Copy out the data below from the line containing "Recreate this scene" to the line containing "def gy(v): return EYE*F/(v-HY)", both lines included, with all images left out.

>> begin INPUT FOR THIS TASK

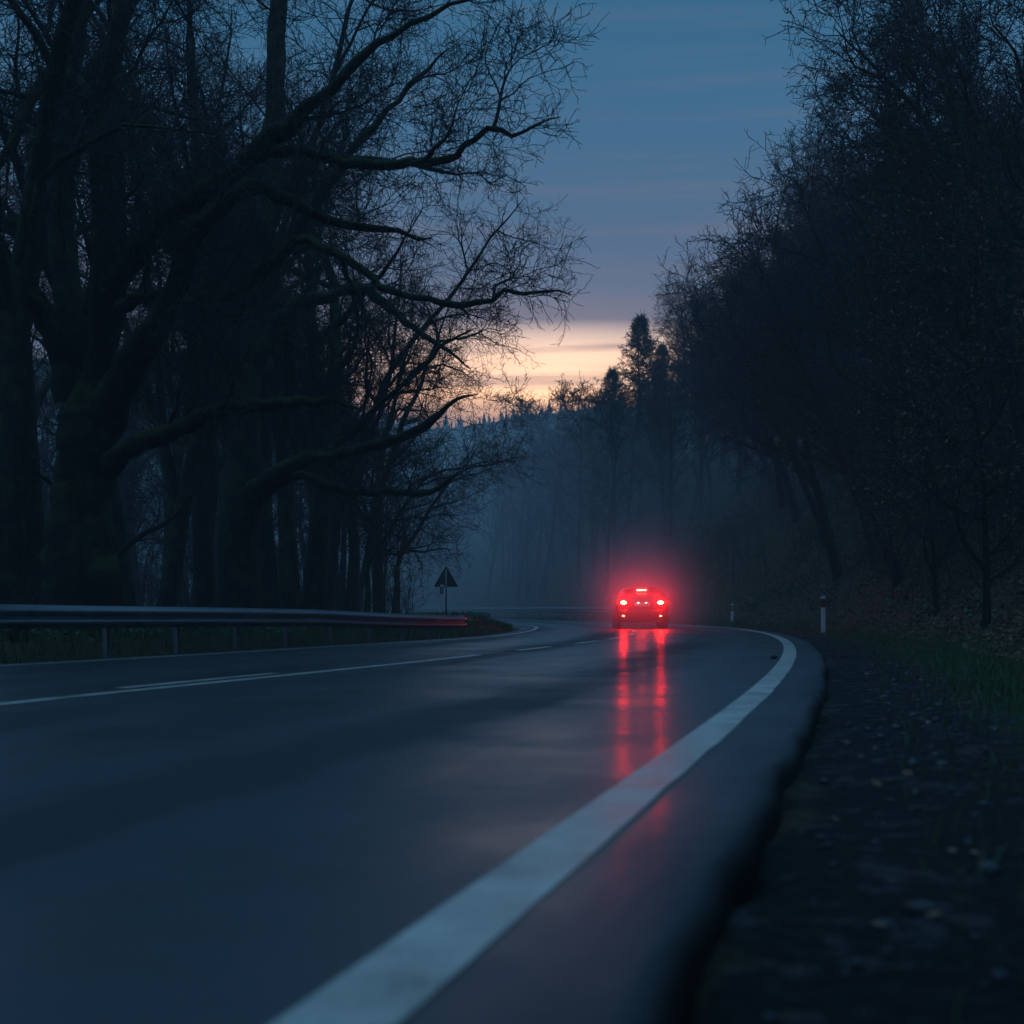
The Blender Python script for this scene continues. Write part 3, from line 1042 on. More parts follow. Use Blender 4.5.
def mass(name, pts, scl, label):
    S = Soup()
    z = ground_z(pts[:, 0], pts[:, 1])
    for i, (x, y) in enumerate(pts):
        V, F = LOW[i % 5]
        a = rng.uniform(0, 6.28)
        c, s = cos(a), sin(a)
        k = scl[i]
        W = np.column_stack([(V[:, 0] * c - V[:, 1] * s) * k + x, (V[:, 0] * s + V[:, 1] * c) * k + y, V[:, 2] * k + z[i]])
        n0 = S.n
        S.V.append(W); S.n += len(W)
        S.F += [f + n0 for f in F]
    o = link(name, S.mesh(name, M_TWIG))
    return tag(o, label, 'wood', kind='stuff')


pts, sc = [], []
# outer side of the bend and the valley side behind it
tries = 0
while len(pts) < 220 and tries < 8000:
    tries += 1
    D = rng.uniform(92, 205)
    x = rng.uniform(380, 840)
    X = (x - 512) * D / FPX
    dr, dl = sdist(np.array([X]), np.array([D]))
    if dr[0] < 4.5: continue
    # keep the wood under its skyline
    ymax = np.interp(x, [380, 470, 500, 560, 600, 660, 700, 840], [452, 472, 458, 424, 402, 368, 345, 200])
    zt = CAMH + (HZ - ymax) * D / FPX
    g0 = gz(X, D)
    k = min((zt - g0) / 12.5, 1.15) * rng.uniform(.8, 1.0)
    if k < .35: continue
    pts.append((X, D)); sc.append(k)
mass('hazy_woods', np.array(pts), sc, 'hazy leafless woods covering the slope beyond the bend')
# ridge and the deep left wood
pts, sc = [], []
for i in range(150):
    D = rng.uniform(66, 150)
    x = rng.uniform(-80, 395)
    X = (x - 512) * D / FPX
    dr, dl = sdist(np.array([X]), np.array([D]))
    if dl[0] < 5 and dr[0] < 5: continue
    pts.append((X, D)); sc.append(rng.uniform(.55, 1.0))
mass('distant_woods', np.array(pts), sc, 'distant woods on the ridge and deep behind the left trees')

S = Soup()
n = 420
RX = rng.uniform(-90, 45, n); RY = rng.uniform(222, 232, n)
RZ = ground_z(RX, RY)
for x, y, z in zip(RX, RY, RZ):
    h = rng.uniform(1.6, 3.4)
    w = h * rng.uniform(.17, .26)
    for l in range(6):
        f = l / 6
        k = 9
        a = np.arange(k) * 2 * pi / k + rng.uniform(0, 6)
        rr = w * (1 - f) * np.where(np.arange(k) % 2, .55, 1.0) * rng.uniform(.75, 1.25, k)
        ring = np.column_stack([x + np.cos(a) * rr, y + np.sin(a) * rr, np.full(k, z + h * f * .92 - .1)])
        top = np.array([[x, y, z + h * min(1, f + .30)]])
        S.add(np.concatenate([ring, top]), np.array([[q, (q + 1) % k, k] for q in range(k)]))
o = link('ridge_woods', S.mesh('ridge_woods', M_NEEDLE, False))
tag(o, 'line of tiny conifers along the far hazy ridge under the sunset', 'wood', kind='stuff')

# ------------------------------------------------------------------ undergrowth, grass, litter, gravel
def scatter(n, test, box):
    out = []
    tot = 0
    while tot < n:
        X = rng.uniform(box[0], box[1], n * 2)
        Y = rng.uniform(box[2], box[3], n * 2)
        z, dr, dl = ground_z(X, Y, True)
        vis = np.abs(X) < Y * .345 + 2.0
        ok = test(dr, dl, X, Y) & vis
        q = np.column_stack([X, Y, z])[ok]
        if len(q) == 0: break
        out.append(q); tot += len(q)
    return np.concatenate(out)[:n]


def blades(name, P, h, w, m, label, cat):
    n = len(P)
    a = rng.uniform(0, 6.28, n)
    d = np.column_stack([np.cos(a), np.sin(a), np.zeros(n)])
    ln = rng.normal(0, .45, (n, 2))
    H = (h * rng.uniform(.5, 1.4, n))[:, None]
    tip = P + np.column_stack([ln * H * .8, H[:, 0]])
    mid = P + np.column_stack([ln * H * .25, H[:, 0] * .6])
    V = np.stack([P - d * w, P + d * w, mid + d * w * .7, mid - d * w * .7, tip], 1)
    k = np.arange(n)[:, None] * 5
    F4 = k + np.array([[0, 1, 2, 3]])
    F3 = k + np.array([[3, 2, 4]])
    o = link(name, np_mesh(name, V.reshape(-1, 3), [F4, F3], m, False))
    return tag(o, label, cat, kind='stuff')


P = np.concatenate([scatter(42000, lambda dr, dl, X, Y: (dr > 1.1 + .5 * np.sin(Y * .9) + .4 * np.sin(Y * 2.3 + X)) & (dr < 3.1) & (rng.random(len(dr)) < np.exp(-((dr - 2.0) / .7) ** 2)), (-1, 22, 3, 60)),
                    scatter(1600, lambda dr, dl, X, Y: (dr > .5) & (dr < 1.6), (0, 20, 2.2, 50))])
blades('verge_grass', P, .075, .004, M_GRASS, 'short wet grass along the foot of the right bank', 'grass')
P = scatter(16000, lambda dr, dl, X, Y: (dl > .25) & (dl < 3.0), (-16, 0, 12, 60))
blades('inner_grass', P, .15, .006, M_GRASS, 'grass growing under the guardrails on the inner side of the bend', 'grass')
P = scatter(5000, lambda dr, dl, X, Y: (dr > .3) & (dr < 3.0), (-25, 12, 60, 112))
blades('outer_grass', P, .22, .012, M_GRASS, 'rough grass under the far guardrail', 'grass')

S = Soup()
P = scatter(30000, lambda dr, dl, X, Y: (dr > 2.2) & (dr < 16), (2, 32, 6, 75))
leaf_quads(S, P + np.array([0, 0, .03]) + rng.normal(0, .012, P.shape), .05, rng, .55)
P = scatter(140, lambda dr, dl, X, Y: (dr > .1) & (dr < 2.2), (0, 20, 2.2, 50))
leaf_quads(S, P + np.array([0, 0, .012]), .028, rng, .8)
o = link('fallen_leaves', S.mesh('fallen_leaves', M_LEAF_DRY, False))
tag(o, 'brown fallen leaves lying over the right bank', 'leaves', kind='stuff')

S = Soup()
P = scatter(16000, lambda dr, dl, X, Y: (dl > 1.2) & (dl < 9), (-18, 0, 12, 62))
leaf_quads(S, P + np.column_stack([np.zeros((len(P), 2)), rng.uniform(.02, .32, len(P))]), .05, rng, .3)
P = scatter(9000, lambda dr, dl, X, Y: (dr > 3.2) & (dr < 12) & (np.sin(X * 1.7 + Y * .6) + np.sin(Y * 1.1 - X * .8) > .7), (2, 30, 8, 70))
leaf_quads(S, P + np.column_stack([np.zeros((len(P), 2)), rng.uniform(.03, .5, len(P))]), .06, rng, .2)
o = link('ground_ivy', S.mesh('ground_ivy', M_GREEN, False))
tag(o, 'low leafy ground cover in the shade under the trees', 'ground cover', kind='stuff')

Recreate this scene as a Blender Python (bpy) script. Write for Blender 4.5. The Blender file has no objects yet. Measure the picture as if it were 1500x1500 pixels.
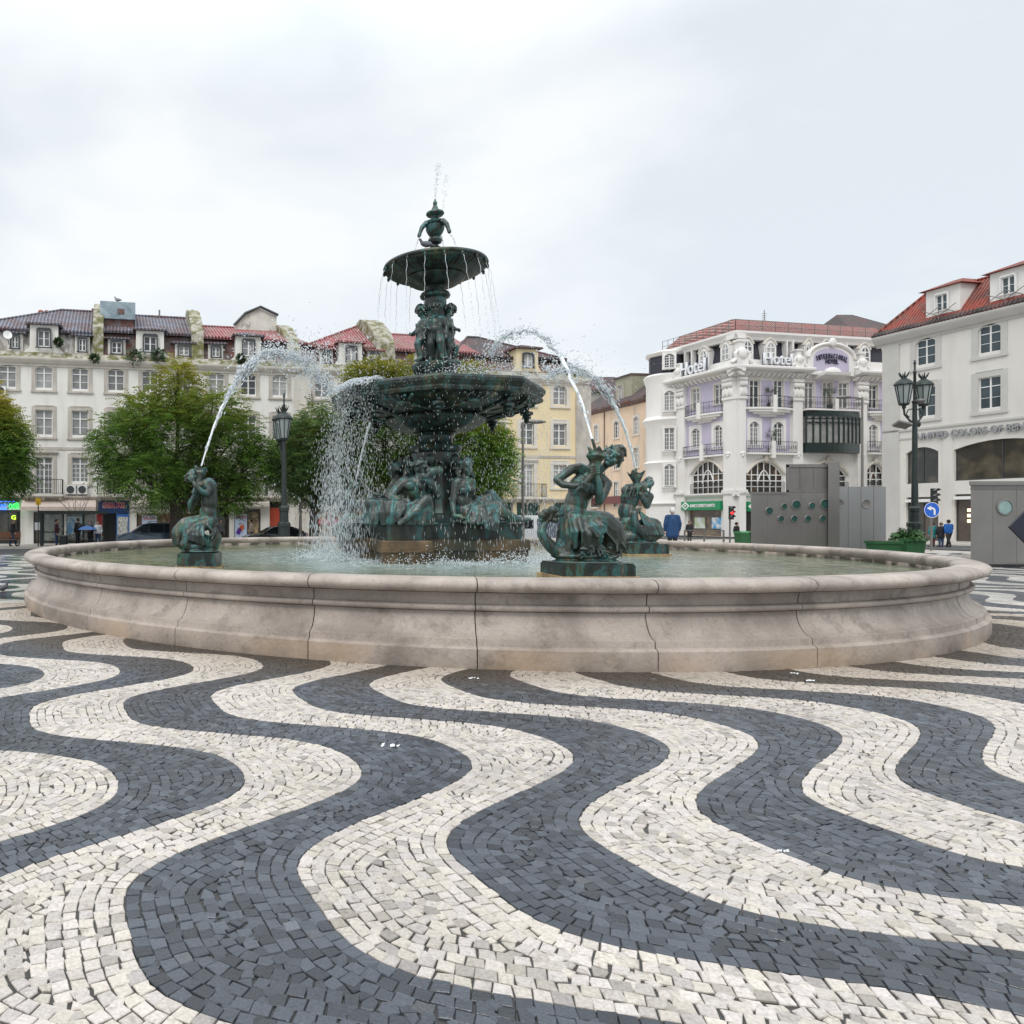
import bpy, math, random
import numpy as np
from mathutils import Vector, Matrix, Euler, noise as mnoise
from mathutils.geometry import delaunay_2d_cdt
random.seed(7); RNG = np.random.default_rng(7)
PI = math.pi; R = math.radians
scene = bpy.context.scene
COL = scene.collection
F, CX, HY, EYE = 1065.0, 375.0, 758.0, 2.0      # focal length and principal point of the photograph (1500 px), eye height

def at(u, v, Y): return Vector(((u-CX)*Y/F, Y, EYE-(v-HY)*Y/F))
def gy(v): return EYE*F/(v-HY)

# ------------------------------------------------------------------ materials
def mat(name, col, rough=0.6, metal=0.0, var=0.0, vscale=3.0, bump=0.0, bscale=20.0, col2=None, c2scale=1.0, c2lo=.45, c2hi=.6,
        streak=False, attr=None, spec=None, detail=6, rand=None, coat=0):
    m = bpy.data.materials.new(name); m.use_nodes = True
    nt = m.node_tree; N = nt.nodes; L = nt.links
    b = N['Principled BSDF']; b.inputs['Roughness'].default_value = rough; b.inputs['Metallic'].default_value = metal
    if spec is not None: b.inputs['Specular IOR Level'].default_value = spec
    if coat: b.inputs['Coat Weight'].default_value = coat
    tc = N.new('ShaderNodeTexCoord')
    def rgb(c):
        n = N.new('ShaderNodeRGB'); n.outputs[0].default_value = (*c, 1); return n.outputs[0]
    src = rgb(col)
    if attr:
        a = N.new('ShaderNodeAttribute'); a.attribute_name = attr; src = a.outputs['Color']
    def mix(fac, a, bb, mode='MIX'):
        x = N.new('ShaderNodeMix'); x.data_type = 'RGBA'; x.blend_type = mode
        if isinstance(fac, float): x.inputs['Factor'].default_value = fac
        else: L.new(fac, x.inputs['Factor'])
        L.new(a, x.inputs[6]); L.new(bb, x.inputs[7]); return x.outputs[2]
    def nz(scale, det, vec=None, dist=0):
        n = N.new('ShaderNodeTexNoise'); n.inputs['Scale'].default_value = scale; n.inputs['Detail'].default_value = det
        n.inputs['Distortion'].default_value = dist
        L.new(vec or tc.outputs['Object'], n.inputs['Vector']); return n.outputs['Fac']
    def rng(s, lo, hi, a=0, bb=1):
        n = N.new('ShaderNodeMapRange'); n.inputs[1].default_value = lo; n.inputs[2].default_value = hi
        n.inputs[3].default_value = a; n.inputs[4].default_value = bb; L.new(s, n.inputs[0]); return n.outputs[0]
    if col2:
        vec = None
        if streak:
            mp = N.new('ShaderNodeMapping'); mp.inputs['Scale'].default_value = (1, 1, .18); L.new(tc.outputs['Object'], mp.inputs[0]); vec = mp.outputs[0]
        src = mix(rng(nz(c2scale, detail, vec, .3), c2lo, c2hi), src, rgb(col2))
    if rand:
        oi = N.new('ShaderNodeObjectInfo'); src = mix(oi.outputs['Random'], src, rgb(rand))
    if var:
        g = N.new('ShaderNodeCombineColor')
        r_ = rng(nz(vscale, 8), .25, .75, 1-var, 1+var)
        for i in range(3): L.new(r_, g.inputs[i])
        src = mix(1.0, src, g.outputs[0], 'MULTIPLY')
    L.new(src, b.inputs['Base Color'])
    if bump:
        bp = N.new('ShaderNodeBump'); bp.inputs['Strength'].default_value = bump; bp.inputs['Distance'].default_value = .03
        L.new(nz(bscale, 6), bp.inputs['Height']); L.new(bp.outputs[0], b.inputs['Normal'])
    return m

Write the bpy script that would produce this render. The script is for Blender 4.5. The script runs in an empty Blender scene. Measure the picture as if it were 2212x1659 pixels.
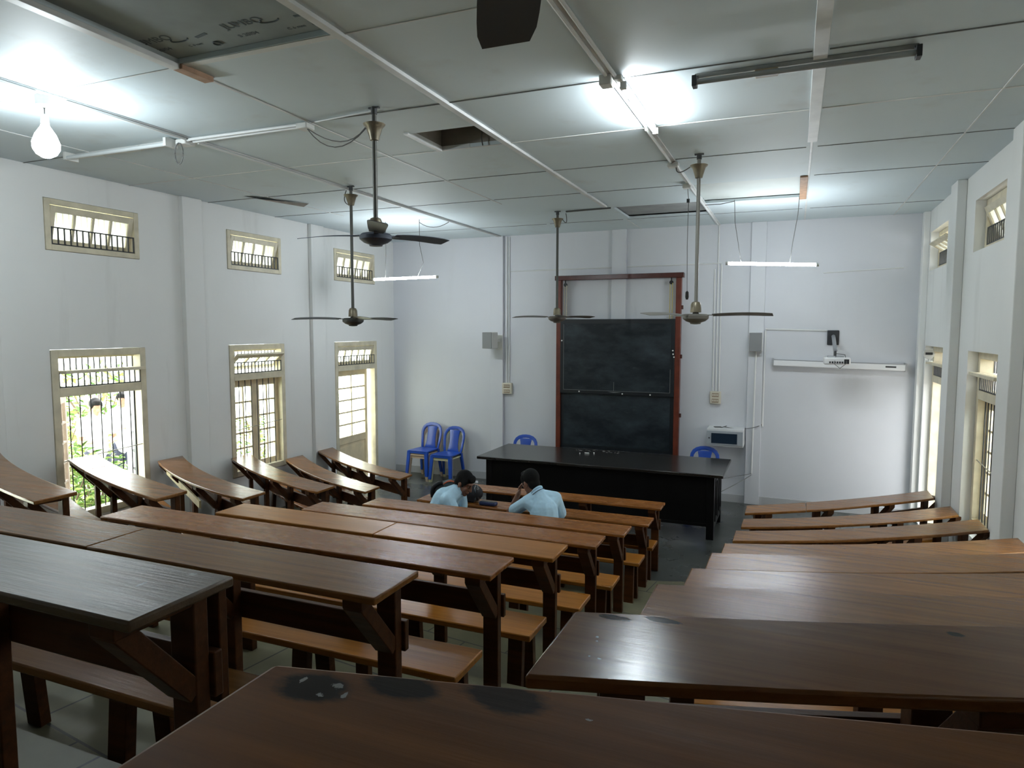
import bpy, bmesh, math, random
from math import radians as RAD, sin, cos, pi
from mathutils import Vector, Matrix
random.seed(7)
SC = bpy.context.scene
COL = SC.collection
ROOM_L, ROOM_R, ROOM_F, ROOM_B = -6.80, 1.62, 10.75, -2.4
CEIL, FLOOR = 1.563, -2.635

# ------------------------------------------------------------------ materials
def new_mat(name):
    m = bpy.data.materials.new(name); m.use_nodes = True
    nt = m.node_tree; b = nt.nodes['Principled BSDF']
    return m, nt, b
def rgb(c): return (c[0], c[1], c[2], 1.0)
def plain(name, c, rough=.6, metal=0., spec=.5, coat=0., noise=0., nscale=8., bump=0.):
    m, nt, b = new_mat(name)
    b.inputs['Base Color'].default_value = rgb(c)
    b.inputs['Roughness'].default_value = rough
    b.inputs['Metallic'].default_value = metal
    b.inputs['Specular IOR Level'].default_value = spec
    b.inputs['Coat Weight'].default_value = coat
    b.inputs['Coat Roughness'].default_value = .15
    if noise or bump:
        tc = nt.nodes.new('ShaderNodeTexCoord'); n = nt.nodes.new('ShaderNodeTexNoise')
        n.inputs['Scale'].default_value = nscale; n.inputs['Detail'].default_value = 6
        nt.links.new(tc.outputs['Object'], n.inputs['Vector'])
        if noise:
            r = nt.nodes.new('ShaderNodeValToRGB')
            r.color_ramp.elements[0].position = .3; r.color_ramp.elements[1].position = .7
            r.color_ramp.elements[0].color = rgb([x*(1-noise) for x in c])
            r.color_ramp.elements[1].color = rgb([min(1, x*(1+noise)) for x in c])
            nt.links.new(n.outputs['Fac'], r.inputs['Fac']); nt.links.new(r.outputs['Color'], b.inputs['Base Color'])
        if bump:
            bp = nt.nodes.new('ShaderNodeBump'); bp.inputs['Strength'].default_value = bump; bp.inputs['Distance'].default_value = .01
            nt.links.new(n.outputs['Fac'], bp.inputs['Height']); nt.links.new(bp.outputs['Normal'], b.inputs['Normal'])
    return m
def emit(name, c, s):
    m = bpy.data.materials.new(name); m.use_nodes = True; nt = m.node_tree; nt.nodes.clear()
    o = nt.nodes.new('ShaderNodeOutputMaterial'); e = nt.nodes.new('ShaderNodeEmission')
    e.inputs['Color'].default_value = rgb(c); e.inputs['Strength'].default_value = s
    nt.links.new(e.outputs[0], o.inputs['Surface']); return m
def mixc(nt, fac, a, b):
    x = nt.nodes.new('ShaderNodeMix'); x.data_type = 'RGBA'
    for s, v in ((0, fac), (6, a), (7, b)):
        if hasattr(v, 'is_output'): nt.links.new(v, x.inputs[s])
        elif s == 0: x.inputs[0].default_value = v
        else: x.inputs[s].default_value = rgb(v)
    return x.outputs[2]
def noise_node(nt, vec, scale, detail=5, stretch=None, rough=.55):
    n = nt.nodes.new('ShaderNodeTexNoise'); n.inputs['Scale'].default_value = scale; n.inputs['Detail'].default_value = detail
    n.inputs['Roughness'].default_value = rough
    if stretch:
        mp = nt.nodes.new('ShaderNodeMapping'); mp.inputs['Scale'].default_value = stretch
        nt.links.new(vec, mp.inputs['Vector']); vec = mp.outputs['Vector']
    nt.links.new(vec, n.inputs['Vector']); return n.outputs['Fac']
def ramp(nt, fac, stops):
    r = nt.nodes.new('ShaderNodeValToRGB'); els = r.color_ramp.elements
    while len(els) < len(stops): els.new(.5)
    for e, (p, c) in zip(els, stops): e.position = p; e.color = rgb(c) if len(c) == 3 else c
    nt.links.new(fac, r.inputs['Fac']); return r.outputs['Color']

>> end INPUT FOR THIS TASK

▶ **EXPECTED OUTPUT**:
Recreate this scene as a Blender Python (bpy) script. Write for Blender 4.5. The Blender file has no objects yet. Measure the picture as if it were 1500x1500 pixels.
import bpy, math, random
import numpy as np
from mathutils import Vector, Matrix, Euler, noise as mnoise
from mathutils.geometry import delaunay_2d_cdt
random.seed(7); RNG = np.random.default_rng(7)
PI = math.pi; R = math.radians
scene = bpy.context.scene
COL = scene.collection
F, CX, HY, EYE = 1065.0, 375.0, 758.0, 2.0      # focal length and principal point of the photograph (1500 px), eye height

def at(u, v, Y): return Vector(((u-CX)*Y/F, Y, EYE-(v-HY)*Y/F))
def gy(v): return EYE*F/(v-HY)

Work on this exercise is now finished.